Bu noktadan sonra para politikası konuşarak teknik kısma geçelim. Uzun bir aranın ardından BCB küresel koşulların da destekler pozisyonda olmasından hareketle faiz indirimi adımları atıyor. Son gelişmelere dek bu adımların “döngü” kıvamında devam edeceği çıkarımları da zor değildi. 2019’da gerçekleştirilen 3x50bp’lık hamleler sonucunda Selic yüzde 5’e dek çekildi. Ülke enflasyonunun MB hedeflemesi olan yüzde 4.25’in (+/- 1.5 puan) gerisinde kalarak yüzde 3’ün de aşağısına gelmesi para politikası oyun alanına ek genişleme sağladı. Öte yandan doğanın kanunu olarak reel faiz cephesinde düşüş ve carry trade avantajının kaybı da gündeme gelmiş oldu. BRL son 1 ayda USD karşısında yüzde 6 zayıflarken, bir o kadar da carry trade kaybı gerçekleşti. 12 Aralık BCB toplantısı için hali hazırda 50bp kadar daha faiz indirimi beklentisi swap eğrisi üzerinde yer almasına alıyor ancak Şubat 2020 için muhafaza edilen düşünceler artık masada değil. Bu da bir nevi etki-tepki mekanizması.
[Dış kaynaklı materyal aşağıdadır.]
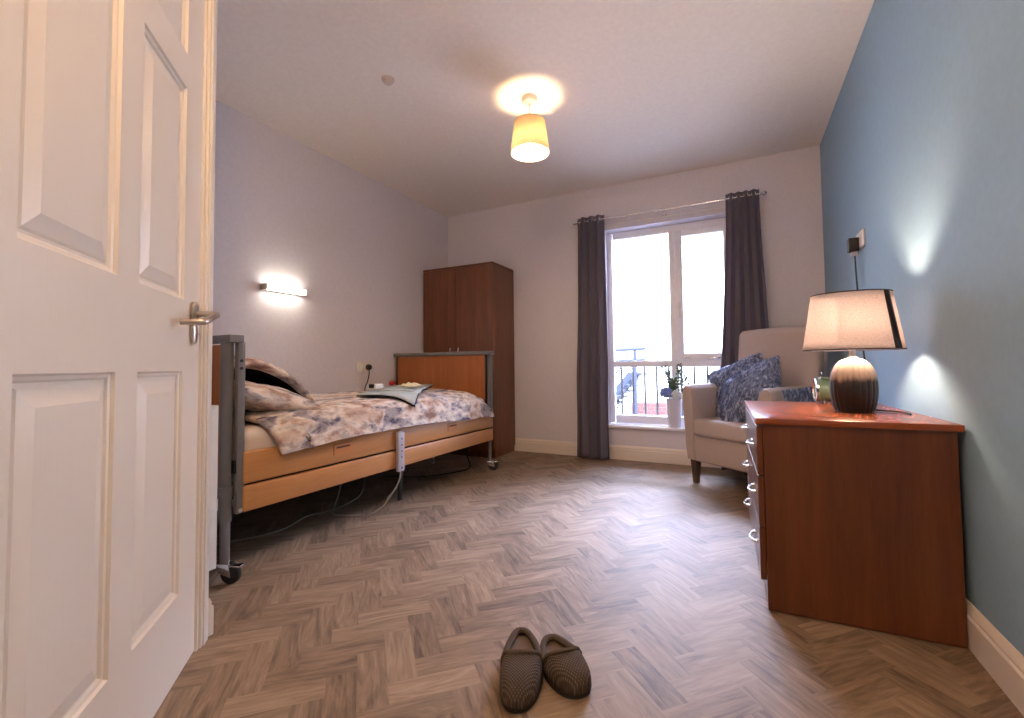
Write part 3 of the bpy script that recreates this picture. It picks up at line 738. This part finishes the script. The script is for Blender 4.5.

Büyük resimde henüz net bir değişiklik yok. Brezilya, reform yapan, yapma isteğinde olan ve bu şekilde devam edecekmiş izlenimi veren bir GOÜ konumunda. Kapsamlı değerlendirmelerde şimdilerin riskli emsalleri ile birlikte –Kolombiya ve Şili- 2020’de avantajlı görülen Latin Amerika üyeleri olarak tanımlanmaya devam ediyor. Öte yandan bu durum bölgesel riskler olduğu gerçeğini değiştirmiyor. Kolombiya’da 1 haftadır takip edilen protestolar, genişleyen grev, sendikalar, işçiler ve öğrenciler ile toplumun tüm kesimlerinin katılım sağladığı arayış isteği Brezilya için de algının değişimine katkı sağlıyor. 4 ay önce yüzde 6.5, 3 yıl önce yüzde 14.25 olan ve indirim adımları sırasında kaygı nedeni olarak görülmeyen Selic’in sorgulanması GOÜ geçişkenliği riskini de akıllara getirmiyor değil. Henüz ciddi risk değişimi gözlemlenmedi ve bölge ile sınırlı kaldı. Ancak, yoğun Aralık gündemi kendi içerisinde ihtiyat durumu yaratıyor. Not düşelim.